Il y a dix noms qui sont néfastes ; et la signification qu’ils comportent, c’est la lutte, non pas tant du simple prolétaire que de l’ouvrier, ou plutôt de celui qu’en langage d’atelier on nomme le « sublime », contre le capitaliste, le patron, le travailleur économe et la société. C’est un chaos politique et moral ; c’est l’ignorance et la présomption imposant des lois ; c’est un bouleversement général au profit d’une minorité d’ambitieux qui à leur tour seront dévorés par d’autres de la même espèce, et tout cela se passe à l’heure même où il faut faire appel à la concorde, et obtenir de la province des concessions qui coûtent à ses traditions, à ses tendances, à ses nécessités, à ses souvenirs !

Aussi je ne fais qu’un vœu : c’est que le jour où les députés se réuniront à Bordeaux, un homme se lève, et modifiant le mot de Sieyès, s’écrie : « Qu’est la Province ? Rien. Que doit-elle être ? Tout ! » et joignant l’exemple au précepte, que la majorité décide qu’à l’avenir la capitale politique de la France ne sera pas Paris, mais Bourges, Tours ou Périgueux !

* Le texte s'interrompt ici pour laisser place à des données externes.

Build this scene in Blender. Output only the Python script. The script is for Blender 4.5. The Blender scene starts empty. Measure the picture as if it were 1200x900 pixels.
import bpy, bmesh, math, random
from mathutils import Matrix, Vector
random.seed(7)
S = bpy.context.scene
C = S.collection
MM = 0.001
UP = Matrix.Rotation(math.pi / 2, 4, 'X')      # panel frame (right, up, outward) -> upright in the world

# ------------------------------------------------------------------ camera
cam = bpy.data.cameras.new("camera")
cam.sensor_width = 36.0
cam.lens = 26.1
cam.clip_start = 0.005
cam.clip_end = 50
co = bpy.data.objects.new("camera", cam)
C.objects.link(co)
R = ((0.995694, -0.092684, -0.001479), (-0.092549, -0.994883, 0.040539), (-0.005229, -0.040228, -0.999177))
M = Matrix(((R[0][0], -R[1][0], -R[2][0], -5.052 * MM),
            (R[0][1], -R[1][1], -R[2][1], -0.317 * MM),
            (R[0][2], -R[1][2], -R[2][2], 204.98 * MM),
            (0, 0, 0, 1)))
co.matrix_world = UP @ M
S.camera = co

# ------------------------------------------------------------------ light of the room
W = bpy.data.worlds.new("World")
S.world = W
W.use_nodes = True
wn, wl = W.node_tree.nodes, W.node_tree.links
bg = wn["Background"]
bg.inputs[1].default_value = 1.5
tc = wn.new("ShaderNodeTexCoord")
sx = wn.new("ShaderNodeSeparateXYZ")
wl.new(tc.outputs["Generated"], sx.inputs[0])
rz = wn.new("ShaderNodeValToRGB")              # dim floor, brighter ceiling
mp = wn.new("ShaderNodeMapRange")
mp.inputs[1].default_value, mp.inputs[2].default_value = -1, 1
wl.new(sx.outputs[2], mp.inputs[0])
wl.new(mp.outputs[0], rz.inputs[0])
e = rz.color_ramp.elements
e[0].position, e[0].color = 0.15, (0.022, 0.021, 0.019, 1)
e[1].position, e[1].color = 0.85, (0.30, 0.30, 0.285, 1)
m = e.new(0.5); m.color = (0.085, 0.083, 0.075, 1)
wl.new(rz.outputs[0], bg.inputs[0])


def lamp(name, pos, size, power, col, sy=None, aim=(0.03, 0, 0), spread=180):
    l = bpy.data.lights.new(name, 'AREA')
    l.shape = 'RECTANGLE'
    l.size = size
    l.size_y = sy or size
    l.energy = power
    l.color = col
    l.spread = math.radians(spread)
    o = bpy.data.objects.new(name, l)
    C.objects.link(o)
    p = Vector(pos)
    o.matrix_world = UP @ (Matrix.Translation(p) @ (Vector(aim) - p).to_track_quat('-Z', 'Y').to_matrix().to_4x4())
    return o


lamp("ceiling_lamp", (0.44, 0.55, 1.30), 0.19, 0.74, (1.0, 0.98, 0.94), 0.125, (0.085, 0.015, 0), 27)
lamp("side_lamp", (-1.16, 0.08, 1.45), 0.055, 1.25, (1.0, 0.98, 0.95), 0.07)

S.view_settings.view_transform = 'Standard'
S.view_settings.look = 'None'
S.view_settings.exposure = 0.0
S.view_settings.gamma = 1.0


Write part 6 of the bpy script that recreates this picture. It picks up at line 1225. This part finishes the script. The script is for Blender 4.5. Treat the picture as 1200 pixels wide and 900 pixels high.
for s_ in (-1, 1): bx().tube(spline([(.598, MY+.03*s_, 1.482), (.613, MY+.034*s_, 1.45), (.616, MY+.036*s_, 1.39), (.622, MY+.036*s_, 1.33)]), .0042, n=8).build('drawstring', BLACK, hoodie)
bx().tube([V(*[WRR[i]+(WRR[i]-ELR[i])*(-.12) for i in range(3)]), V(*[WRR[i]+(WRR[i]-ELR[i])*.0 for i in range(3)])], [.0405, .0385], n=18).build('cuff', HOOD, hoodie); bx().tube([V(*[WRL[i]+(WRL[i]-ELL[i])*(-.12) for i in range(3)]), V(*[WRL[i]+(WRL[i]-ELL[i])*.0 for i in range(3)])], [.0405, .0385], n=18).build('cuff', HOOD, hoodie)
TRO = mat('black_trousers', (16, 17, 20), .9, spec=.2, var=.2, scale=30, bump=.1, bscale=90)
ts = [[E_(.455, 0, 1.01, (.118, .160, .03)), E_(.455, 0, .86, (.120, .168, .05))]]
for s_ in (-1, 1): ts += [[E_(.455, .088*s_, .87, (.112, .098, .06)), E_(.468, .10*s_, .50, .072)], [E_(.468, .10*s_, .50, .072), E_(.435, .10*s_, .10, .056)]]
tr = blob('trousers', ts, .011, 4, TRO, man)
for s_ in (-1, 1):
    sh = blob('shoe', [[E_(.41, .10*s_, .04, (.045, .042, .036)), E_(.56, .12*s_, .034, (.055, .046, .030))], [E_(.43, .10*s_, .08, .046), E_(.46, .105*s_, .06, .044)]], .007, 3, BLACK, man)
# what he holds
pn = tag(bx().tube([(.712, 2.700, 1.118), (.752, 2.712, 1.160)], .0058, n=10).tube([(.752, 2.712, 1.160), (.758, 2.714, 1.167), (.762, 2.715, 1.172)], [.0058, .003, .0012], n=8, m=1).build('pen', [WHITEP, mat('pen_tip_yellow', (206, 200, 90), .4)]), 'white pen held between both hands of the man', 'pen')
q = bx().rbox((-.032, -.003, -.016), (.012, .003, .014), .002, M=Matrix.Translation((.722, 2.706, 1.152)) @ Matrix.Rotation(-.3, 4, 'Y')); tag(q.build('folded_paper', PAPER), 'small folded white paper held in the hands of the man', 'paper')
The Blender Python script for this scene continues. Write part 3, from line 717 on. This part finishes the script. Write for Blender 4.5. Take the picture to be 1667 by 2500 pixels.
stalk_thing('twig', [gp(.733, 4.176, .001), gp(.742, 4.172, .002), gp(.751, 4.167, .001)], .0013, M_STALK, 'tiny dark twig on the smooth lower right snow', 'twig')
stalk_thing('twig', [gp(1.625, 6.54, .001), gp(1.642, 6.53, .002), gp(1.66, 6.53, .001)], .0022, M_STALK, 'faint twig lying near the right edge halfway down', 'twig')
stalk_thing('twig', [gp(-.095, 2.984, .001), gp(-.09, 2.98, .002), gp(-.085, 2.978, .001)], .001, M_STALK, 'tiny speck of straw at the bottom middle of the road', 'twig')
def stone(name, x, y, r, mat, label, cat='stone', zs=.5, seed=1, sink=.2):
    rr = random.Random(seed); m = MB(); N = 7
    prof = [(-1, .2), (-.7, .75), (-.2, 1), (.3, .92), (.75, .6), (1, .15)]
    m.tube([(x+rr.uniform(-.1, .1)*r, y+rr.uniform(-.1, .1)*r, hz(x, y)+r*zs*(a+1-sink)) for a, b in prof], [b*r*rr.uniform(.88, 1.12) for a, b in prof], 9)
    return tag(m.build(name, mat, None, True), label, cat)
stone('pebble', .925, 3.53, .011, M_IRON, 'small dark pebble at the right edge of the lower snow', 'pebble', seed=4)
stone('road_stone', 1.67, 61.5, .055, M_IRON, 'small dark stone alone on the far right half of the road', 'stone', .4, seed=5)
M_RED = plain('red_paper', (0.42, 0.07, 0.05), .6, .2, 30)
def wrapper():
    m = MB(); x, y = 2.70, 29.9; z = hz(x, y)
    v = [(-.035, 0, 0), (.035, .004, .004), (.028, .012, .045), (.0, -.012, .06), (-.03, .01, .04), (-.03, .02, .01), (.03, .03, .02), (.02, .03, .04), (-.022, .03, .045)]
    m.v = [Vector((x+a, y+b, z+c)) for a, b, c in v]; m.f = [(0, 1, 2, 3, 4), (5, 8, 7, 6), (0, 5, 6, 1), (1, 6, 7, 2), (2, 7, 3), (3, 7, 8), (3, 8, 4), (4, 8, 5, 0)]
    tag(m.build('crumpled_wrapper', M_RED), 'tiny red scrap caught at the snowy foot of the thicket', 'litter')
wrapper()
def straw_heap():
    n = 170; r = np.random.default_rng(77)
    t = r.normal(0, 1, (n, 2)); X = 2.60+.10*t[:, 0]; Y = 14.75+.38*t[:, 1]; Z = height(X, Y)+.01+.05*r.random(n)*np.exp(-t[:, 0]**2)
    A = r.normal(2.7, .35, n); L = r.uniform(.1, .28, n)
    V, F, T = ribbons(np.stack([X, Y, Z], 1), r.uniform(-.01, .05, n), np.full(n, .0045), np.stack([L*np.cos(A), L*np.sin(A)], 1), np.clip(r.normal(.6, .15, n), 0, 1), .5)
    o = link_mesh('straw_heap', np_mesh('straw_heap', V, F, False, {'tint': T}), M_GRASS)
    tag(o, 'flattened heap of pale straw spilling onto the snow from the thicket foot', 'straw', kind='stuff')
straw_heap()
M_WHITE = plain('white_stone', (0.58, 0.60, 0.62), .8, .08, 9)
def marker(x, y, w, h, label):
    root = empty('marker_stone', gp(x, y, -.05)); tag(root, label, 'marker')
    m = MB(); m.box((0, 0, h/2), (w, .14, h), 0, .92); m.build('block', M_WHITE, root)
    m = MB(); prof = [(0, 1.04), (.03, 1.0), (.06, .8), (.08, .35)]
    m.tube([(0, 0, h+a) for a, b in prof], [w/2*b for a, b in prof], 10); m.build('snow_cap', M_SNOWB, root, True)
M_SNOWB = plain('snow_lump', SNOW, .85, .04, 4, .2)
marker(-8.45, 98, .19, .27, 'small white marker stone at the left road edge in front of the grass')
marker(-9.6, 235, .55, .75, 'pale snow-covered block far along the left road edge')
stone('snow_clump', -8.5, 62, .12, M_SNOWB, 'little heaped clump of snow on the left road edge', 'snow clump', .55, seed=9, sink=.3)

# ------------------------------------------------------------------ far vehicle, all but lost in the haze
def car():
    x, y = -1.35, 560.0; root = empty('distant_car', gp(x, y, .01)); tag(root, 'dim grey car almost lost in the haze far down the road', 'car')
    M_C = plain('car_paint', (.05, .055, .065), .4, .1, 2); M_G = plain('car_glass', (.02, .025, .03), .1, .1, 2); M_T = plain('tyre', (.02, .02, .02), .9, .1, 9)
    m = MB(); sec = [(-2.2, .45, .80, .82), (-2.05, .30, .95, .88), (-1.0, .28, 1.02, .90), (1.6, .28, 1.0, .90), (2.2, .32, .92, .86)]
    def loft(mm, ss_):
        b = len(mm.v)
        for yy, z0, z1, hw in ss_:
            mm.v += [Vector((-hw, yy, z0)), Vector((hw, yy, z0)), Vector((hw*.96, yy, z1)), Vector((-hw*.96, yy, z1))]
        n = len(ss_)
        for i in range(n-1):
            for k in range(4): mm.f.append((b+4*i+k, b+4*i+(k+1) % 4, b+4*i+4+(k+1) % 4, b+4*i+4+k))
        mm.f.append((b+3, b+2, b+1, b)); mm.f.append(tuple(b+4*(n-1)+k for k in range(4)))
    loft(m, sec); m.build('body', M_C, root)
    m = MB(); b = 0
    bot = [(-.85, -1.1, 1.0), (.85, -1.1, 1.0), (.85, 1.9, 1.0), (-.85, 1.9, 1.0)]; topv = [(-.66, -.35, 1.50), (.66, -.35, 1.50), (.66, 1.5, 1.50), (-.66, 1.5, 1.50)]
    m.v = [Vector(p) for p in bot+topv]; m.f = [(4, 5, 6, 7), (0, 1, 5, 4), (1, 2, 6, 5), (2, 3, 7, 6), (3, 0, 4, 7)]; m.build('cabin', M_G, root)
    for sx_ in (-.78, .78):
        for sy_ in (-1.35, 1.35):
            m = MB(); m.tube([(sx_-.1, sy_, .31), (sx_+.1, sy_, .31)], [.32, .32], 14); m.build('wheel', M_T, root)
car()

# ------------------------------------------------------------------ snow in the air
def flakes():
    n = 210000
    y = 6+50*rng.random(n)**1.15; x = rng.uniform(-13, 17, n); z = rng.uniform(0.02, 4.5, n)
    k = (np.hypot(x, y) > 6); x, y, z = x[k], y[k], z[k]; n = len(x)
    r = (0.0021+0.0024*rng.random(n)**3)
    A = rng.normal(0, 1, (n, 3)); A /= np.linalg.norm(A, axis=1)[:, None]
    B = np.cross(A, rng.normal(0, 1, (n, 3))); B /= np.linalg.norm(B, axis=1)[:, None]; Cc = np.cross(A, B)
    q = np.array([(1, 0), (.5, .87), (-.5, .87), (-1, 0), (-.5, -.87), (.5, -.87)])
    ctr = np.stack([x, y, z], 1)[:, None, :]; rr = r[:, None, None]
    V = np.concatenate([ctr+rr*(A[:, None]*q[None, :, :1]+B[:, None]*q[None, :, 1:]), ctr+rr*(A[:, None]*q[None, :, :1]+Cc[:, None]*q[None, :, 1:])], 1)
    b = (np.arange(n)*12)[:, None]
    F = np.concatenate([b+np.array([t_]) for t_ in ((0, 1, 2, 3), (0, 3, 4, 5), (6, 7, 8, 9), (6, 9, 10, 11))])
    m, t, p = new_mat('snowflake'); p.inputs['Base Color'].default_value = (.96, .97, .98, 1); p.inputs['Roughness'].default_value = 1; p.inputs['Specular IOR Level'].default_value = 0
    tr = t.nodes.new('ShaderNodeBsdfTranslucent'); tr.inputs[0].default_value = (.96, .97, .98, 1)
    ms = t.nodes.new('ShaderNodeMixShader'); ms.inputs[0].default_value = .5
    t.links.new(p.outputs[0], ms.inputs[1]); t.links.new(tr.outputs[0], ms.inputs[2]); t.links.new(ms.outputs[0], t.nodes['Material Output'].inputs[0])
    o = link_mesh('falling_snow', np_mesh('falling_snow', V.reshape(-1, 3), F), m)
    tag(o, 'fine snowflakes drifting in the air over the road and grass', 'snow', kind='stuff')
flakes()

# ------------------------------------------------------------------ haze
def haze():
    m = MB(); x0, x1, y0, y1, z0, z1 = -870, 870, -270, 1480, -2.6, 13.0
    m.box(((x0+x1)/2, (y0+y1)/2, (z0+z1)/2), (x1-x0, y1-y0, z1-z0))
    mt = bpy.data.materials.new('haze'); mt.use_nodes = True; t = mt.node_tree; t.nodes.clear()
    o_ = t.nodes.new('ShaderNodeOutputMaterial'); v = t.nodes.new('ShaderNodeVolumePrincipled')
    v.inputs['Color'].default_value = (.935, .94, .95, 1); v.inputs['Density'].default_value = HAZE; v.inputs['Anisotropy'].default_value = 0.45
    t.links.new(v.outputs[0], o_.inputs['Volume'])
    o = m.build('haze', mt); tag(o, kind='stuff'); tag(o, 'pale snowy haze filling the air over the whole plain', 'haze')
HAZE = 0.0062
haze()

Est-ce à dire que dans cette liste de radicaux il ne s’en trouve pas pour lesquels je ne voterais volontiers ? Je puis au contraire en citer trois, que j’aurais été chercher jusqu’au fond de Belleville ou de Ménilmontant. Ce sont les délégués de la Société internationale : cette association mystérieuse qui semble vouloir tout détruire. Et si elle réclame quoi que ce soit de juste et réalisable, j’insiste pour qu’on en fasse l’expérience.